• _Dataset extract_

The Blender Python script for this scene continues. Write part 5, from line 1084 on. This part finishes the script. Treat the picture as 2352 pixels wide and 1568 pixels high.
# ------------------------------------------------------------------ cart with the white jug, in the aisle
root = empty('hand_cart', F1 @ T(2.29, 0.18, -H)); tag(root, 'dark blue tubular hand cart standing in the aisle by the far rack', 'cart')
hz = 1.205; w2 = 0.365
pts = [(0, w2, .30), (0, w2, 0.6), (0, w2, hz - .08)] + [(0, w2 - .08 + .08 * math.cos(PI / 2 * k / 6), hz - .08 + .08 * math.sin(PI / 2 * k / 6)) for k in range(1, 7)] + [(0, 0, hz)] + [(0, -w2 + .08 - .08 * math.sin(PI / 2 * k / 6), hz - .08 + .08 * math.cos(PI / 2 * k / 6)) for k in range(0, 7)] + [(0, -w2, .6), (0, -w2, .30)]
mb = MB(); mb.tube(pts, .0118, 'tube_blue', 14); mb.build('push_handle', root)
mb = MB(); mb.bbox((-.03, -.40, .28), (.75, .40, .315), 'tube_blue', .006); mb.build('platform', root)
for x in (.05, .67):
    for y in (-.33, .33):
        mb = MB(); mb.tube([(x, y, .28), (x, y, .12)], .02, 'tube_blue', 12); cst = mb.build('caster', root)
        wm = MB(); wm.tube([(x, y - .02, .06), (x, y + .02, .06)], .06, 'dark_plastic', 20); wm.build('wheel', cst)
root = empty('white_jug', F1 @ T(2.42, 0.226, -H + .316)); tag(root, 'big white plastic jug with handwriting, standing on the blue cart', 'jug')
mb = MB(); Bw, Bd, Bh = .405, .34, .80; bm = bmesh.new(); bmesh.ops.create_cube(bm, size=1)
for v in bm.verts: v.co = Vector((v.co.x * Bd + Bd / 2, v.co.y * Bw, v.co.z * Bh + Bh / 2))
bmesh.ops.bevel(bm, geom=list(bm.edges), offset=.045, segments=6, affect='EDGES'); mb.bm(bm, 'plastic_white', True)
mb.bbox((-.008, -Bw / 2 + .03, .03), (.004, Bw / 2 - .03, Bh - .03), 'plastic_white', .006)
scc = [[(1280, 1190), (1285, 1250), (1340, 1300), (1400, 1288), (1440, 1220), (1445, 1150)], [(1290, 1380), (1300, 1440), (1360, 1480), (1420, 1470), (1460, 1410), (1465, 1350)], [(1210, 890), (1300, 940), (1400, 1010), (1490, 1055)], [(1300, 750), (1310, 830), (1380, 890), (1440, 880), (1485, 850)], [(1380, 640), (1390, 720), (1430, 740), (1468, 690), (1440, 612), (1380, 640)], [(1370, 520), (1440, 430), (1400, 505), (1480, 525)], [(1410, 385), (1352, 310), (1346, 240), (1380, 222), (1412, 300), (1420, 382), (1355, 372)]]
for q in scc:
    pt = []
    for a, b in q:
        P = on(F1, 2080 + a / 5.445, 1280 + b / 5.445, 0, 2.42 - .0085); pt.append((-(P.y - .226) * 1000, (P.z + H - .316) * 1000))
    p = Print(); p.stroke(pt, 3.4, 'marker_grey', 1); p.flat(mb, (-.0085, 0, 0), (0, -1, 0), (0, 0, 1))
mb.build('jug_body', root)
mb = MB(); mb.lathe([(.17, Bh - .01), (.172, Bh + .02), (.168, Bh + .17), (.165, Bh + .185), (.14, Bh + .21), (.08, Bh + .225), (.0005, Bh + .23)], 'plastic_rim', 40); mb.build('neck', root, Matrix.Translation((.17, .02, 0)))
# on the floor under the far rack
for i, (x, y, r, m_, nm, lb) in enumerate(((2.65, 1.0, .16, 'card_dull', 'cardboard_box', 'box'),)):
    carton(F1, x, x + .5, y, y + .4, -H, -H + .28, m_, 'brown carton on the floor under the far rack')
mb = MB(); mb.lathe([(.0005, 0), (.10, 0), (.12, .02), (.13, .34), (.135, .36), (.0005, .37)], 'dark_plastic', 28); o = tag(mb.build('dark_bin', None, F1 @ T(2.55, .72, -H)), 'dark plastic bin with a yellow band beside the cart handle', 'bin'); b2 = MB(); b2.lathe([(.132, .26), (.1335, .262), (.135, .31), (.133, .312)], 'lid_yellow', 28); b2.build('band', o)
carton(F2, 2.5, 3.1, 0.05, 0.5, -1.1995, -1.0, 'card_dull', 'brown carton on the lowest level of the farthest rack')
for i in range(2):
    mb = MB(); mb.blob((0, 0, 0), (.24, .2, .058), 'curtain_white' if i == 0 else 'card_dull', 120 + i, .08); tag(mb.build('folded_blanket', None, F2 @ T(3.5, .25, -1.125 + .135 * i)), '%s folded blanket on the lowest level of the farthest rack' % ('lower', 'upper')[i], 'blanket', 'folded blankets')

• _What you will do_
Reproduce the data, keeping every line exactly the same.

• _Final result_
The Blender Python script for this scene continues. Write part 5, from line 1084 on. This part finishes the script. Treat the picture as 2352 pixels wide and 1568 pixels high.
# ------------------------------------------------------------------ cart with the white jug, in the aisle
root = empty('hand_cart', F1 @ T(2.29, 0.18, -H)); tag(root, 'dark blue tubular hand cart standing in the aisle by the far rack', 'cart')
hz = 1.205; w2 = 0.365
pts = [(0, w2, .30), (0, w2, 0.6), (0, w2, hz - .08)] + [(0, w2 - .08 + .08 * math.cos(PI / 2 * k / 6), hz - .08 + .08 * math.sin(PI / 2 * k / 6)) for k in range(1, 7)] + [(0, 0, hz)] + [(0, -w2 + .08 - .08 * math.sin(PI / 2 * k / 6), hz - .08 + .08 * math.cos(PI / 2 * k / 6)) for k in range(0, 7)] + [(0, -w2, .6), (0, -w2, .30)]
mb = MB(); mb.tube(pts, .0118, 'tube_blue', 14); mb.build('push_handle', root)
mb = MB(); mb.bbox((-.03, -.40, .28), (.75, .40, .315), 'tube_blue', .006); mb.build('platform', root)
for x in (.05, .67):
    for y in (-.33, .33):
        mb = MB(); mb.tube([(x, y, .28), (x, y, .12)], .02, 'tube_blue', 12); cst = mb.build('caster', root)
        wm = MB(); wm.tube([(x, y - .02, .06), (x, y + .02, .06)], .06, 'dark_plastic', 20); wm.build('wheel', cst)
root = empty('white_jug', F1 @ T(2.42, 0.226, -H + .316)); tag(root, 'big white plastic jug with handwriting, standing on the blue cart', 'jug')
mb = MB(); Bw, Bd, Bh = .405, .34, .80; bm = bmesh.new(); bmesh.ops.create_cube(bm, size=1)
for v in bm.verts: v.co = Vector((v.co.x * Bd + Bd / 2, v.co.y * Bw, v.co.z * Bh + Bh / 2))
bmesh.ops.bevel(bm, geom=list(bm.edges), offset=.045, segments=6, affect='EDGES'); mb.bm(bm, 'plastic_white', True)
mb.bbox((-.008, -Bw / 2 + .03, .03), (.004, Bw / 2 - .03, Bh - .03), 'plastic_white', .006)
scc = [[(1280, 1190), (1285, 1250), (1340, 1300), (1400, 1288), (1440, 1220), (1445, 1150)], [(1290, 1380), (1300, 1440), (1360, 1480), (1420, 1470), (1460, 1410), (1465, 1350)], [(1210, 890), (1300, 940), (1400, 1010), (1490, 1055)], [(1300, 750), (1310, 830), (1380, 890), (1440, 880), (1485, 850)], [(1380, 640), (1390, 720), (1430, 740), (1468, 690), (1440, 612), (1380, 640)], [(1370, 520), (1440, 430), (1400, 505), (1480, 525)], [(1410, 385), (1352, 310), (1346, 240), (1380, 222), (1412, 300), (1420, 382), (1355, 372)]]
for q in scc:
    pt = []
    for a, b in q:
        P = on(F1, 2080 + a / 5.445, 1280 + b / 5.445, 0, 2.42 - .0085); pt.append((-(P.y - .226) * 1000, (P.z + H - .316) * 1000))
    p = Print(); p.stroke(pt, 3.4, 'marker_grey', 1); p.flat(mb, (-.0085, 0, 0), (0, -1, 0), (0, 0, 1))
mb.build('jug_body', root)
mb = MB(); mb.lathe([(.17, Bh - .01), (.172, Bh + .02), (.168, Bh + .17), (.165, Bh + .185), (.14, Bh + .21), (.08, Bh + .225), (.0005, Bh + .23)], 'plastic_rim', 40); mb.build('neck', root, Matrix.Translation((.17, .02, 0)))
# on the floor under the far rack
for i, (x, y, r, m_, nm, lb) in enumerate(((2.65, 1.0, .16, 'card_dull', 'cardboard_box', 'box'),)):
    carton(F1, x, x + .5, y, y + .4, -H, -H + .28, m_, 'brown carton on the floor under the far rack')
mb = MB(); mb.lathe([(.0005, 0), (.10, 0), (.12, .02), (.13, .34), (.135, .36), (.0005, .37)], 'dark_plastic', 28); o = tag(mb.build('dark_bin', None, F1 @ T(2.55, .72, -H)), 'dark plastic bin with a yellow band beside the cart handle', 'bin'); b2 = MB(); b2.lathe([(.132, .26), (.1335, .262), (.135, .31), (.133, .312)], 'lid_yellow', 28); b2.build('band', o)
carton(F2, 2.5, 3.1, 0.05, 0.5, -1.1995, -1.0, 'card_dull', 'brown carton on the lowest level of the farthest rack')
for i in range(2):
    mb = MB(); mb.blob((0, 0, 0), (.24, .2, .058), 'curtain_white' if i == 0 else 'card_dull', 120 + i, .08); tag(mb.build('folded_blanket', None, F2 @ T(3.5, .25, -1.125 + .135 * i)), '%s folded blanket on the lowest level of the farthest rack' % ('lower', 'upper')[i], 'blanket', 'folded blankets')